Daniels then proposed changes to correct sections 42 and 45.

Section 42 contains an incorrect cross reference to another section of the bill.

Section 45 seeks to criminalise the classification of information to conceal corruption and to protect whistle-blowers who expose a cover-up, but it is rendered void by a punctuation error.

These two sections were singled out by Zuma as problematic when he sent the bill back to the legislature instead of signing it into law, saying he believed it was unconstitutional.

Due to the way the president phrased his referral to Parliament, there has been confusion for the past four weeks about whether he had instructed MPs to review all of the bill or merely rewrite those two sections.

This made for a highly partisan debate as the committee met for the first time on Thursday.

Democratic Alliance MP Dene Smuts said Daniels was "divining" what Zuma meant, and the uncertainty had made it impossible for the committee to proceed with the review. She proposed that committee chairman Cecil Burgess write to Zuma to ask for clarity.

The African National Congress rejected the call as an insult to the president and agreed to the changes put forward by Daniels.

"Some people are saying the president is not very clever, along with his legal team and everybody else.
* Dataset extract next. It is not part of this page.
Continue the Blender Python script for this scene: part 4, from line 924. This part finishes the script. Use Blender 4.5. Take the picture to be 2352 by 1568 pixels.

They are actually insulting the president," said ANC MP Jerome Maake.

Smuts and African Christian Democratic Party MP Steve Swart said that although they not only agreed with the amendments, but had in fact requested them in a letter to Zuma which likely prompted his decision, they could not support them.

"Even though we asked for these changes we cannot agree to them because the process is so flawed," Smuts said, adding that the situation had become "completely farcical".

The ANC is expected to adopt the amendments by vote when the committee meets on Thursday, for possibly the last time, before referring the amended bill back to the National Assembly.

This would dash the hope, recently voiced by critics of the bill, that the ruling party would yet return to the drawing board and address remaining concerns with one of the most bitterly opposed pieces of post-apartheid legislation.

Among those who have called for a redraft are the labour movement, the Nelson Mandela Centre of Memory and veteran human rights lawyer George Bizos.

They say that although the bill underwent many changes during three years of drafting, it still raises the spectre of excessive state secrecy.